● Job: Provide an exact copy of the lines from the beginning of the records through the line that includes "-0.0003).done('grease_filter', 'nickel', t)", and of no others.

● Data to use:
** begin **

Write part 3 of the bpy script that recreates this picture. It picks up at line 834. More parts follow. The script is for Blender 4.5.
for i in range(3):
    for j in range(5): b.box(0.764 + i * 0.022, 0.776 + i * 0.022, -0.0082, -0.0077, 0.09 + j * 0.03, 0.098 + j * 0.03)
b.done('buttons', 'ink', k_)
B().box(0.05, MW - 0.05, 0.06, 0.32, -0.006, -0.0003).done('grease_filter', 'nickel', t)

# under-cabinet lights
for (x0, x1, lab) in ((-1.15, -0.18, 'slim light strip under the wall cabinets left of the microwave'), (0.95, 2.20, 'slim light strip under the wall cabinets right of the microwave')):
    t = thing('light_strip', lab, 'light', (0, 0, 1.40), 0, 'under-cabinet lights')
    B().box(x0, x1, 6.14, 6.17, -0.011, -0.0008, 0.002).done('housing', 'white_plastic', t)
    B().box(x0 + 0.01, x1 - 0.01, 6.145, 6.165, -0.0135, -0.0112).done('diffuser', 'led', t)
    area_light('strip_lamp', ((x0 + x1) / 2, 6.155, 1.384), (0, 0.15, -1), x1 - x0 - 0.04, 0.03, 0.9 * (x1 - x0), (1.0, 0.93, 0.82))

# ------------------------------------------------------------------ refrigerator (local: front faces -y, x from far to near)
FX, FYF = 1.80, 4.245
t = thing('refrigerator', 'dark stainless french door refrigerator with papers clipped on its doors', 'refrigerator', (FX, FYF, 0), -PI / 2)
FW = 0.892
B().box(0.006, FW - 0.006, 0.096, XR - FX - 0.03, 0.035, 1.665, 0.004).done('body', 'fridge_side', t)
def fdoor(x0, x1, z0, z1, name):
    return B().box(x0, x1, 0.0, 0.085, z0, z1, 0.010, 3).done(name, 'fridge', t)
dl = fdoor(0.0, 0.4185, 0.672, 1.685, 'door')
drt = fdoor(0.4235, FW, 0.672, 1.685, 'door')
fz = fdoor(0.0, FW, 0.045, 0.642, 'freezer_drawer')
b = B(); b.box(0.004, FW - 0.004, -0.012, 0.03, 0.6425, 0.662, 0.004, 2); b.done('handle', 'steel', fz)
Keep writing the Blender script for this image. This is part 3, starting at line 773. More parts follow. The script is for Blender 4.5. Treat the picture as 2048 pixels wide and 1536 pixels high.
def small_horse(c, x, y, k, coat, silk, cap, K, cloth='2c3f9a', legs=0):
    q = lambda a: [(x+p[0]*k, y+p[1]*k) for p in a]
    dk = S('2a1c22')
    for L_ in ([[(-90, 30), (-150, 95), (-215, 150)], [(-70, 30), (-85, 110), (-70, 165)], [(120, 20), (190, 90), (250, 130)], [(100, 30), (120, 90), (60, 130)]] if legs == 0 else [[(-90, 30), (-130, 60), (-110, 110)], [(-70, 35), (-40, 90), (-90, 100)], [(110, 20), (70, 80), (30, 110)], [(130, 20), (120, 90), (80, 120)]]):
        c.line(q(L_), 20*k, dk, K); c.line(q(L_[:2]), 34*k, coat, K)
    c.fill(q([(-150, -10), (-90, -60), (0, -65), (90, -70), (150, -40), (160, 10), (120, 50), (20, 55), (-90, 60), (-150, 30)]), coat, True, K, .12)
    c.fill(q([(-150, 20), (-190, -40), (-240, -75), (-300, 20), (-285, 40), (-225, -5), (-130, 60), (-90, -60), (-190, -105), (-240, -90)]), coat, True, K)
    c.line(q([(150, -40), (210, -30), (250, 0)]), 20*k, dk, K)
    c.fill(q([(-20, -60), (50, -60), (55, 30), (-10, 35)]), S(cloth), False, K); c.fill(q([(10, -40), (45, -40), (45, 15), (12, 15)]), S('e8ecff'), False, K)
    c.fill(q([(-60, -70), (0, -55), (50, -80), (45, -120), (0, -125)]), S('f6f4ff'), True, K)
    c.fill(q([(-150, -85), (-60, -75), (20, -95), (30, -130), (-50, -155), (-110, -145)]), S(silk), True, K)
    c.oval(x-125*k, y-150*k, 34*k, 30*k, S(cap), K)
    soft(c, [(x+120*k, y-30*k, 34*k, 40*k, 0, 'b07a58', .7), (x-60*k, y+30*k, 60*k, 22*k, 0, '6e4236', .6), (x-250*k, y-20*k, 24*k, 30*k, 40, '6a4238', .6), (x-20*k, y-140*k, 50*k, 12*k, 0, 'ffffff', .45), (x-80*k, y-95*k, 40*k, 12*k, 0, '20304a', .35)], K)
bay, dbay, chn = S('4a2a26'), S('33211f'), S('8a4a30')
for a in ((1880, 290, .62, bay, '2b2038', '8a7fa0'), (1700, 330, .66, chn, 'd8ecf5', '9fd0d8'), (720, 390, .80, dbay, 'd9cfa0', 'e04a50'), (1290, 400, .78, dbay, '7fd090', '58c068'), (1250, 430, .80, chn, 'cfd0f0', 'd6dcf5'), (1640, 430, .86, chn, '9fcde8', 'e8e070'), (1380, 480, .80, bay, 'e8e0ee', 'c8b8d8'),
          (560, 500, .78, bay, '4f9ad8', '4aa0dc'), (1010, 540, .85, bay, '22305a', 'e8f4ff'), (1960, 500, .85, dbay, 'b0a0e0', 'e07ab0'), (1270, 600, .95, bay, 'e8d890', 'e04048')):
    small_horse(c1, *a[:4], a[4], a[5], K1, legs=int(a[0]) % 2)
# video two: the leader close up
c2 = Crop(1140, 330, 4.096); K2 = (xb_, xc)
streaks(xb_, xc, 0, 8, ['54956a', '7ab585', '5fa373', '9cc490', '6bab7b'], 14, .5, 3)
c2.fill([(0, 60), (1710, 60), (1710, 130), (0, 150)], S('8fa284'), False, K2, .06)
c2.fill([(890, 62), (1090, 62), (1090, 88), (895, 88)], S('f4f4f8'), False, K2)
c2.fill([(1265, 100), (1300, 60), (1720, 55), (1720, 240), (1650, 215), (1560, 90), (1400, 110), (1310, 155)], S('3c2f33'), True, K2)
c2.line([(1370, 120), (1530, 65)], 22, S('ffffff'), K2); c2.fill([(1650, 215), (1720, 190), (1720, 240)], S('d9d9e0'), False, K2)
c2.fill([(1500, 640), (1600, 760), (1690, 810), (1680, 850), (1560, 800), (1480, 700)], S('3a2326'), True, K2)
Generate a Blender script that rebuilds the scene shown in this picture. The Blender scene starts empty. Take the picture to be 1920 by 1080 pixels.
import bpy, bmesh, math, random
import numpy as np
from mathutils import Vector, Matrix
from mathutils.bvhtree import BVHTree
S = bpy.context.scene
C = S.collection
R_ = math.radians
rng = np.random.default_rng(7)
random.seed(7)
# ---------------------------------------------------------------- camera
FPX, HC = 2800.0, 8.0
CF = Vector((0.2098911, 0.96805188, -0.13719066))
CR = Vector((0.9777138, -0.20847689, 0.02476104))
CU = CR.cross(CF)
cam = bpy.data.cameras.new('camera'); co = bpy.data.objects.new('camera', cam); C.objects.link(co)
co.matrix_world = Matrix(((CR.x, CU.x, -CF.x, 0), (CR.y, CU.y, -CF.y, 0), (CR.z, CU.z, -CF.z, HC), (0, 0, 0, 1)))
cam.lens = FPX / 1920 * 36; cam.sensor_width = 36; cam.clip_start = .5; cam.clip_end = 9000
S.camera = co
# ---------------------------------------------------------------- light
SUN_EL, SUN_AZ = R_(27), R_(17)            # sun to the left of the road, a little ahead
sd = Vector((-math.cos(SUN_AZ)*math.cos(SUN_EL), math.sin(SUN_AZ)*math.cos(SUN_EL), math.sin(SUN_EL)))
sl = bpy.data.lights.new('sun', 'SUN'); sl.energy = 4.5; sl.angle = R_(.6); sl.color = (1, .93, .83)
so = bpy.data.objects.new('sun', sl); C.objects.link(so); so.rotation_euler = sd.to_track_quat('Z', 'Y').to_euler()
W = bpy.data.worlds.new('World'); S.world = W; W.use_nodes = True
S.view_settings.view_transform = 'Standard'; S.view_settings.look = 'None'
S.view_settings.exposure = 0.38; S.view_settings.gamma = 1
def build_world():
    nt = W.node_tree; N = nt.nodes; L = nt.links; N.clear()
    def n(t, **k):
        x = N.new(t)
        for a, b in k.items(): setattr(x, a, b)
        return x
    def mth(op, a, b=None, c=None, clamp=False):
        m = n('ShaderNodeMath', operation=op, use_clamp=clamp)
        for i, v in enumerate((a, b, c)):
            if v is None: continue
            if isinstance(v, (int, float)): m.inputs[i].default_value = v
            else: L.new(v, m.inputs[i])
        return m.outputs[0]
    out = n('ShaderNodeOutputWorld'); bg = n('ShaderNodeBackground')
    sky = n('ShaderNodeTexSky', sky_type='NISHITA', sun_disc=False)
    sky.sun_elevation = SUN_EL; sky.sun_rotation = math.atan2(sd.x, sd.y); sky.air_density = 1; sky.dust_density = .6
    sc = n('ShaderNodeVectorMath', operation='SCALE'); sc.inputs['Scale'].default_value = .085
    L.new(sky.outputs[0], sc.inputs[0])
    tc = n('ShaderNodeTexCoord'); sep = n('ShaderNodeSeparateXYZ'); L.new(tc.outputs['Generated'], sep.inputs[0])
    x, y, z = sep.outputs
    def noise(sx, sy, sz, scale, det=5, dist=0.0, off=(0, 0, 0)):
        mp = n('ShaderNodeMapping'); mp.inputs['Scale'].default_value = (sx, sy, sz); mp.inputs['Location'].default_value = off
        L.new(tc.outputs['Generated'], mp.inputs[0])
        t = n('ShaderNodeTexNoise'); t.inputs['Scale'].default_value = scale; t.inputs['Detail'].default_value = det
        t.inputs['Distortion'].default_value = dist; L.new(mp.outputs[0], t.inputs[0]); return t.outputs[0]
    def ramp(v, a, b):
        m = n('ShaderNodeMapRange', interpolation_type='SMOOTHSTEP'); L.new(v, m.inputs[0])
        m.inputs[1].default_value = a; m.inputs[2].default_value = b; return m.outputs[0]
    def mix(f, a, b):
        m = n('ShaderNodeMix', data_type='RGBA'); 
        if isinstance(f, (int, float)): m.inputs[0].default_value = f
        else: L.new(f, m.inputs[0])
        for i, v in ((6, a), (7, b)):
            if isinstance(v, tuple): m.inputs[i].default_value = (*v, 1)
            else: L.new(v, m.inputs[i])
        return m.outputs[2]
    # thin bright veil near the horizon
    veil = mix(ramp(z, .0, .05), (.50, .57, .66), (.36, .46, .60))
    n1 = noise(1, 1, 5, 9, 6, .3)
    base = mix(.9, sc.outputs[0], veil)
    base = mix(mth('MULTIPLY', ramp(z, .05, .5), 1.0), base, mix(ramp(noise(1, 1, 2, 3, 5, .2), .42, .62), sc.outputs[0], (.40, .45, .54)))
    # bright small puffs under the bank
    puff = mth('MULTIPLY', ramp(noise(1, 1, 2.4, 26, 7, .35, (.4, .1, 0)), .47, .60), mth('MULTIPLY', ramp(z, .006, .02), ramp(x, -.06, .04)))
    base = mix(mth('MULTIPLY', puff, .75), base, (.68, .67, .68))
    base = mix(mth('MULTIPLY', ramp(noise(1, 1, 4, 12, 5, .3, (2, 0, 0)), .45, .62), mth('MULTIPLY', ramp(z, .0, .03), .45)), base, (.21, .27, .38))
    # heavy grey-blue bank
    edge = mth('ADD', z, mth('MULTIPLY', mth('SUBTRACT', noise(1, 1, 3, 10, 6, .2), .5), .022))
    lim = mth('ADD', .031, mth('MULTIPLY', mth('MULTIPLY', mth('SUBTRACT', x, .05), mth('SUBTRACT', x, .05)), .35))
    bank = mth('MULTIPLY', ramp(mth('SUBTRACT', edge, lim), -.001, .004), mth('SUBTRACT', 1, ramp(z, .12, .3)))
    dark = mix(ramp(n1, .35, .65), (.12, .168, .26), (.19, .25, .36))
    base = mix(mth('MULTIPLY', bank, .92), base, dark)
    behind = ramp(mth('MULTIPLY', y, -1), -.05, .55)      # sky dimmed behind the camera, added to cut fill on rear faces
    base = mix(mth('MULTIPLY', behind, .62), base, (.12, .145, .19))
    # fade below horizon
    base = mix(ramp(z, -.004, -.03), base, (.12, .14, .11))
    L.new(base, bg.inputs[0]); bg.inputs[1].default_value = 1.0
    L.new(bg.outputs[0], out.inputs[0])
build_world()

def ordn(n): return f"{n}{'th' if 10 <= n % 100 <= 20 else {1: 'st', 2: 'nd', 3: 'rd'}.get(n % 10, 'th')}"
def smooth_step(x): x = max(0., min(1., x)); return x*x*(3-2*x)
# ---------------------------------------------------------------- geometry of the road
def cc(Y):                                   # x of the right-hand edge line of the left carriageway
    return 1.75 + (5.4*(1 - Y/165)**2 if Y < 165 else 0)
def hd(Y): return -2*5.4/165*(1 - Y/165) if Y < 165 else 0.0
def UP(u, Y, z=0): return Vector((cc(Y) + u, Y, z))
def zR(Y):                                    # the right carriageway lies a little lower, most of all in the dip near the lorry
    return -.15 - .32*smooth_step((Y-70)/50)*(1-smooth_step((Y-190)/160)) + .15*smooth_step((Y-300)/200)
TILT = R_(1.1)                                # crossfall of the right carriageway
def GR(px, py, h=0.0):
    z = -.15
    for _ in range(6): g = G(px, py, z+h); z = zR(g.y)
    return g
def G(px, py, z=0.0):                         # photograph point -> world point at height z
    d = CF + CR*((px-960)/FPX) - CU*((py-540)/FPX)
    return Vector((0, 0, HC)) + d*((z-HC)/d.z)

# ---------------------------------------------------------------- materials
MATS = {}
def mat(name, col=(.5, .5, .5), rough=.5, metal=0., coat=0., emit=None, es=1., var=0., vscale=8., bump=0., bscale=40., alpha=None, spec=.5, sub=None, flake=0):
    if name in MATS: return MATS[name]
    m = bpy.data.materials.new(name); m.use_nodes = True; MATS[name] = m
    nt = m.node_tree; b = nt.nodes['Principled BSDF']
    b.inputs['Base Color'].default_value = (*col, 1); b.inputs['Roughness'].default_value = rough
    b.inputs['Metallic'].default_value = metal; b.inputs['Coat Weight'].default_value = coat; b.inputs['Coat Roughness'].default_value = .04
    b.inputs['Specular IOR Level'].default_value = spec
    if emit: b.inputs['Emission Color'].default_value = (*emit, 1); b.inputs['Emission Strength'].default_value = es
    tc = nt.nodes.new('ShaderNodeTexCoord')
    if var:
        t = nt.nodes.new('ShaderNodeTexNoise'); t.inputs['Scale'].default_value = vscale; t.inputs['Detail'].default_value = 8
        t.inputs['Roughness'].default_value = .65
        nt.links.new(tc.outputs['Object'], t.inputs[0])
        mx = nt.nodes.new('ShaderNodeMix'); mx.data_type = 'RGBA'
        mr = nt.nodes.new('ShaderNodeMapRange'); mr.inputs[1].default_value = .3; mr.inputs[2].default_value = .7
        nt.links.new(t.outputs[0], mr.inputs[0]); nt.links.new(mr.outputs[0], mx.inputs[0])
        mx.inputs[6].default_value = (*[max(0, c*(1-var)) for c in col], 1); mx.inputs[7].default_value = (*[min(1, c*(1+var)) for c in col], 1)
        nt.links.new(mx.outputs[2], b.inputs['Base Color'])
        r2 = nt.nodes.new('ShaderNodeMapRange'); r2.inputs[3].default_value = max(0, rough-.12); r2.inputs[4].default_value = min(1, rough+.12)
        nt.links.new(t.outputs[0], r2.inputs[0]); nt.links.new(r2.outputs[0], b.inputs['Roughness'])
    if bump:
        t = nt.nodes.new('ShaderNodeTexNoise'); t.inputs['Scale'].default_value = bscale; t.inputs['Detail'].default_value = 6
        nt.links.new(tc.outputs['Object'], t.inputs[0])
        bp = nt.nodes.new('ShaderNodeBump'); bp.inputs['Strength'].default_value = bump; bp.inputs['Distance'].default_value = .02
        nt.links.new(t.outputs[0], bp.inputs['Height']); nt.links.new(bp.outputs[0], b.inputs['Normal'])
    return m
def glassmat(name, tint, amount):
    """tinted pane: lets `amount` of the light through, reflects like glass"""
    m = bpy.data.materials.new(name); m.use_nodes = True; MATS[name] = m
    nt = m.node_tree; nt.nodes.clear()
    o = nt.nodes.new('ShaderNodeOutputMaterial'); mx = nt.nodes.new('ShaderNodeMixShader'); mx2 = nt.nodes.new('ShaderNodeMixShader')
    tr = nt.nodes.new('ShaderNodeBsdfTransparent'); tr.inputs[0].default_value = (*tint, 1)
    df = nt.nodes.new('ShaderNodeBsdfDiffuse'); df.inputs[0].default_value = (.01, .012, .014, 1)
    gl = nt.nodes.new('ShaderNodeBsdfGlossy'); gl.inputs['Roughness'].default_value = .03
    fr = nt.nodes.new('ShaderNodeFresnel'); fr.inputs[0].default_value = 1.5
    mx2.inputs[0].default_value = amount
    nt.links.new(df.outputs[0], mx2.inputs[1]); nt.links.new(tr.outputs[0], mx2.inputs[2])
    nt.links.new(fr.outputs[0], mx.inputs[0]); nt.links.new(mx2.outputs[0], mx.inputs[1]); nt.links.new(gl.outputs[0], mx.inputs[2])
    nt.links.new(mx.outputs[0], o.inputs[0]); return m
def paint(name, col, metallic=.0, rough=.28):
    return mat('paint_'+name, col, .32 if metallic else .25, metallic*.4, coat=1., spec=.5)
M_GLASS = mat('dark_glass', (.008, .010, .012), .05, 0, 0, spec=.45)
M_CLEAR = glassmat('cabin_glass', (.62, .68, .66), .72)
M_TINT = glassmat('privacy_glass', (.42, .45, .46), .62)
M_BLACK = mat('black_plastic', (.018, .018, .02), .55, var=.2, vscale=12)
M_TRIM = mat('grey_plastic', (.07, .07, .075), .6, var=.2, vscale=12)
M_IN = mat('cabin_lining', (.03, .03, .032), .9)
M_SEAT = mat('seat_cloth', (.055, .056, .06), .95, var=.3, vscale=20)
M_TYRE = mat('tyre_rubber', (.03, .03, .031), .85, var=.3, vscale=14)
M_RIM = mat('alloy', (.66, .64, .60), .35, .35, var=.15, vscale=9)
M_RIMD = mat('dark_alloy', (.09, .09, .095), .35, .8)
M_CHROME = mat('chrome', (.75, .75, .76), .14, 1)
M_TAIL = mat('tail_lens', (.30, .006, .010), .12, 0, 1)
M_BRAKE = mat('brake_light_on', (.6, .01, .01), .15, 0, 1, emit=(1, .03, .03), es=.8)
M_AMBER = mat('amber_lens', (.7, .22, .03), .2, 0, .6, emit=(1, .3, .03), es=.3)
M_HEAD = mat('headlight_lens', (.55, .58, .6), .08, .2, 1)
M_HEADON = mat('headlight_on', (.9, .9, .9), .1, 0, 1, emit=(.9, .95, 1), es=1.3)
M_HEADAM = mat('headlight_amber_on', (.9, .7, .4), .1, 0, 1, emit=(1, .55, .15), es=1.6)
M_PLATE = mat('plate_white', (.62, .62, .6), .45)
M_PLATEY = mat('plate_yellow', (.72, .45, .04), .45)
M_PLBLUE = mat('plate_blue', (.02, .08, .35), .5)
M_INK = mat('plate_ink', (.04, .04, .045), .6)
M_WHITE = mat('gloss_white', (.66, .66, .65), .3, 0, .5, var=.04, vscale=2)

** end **

● Task output:
Write part 3 of the bpy script that recreates this picture. It picks up at line 834. More parts follow. The script is for Blender 4.5.
for i in range(3):
    for j in range(5): b.box(0.764 + i * 0.022, 0.776 + i * 0.022, -0.0082, -0.0077, 0.09 + j * 0.03, 0.098 + j * 0.03)
b.done('buttons', 'ink', k_)
B().box(0.05, MW - 0.05, 0.06, 0.32, -0.006, -0.0003).done('grease_filter', 'nickel', t)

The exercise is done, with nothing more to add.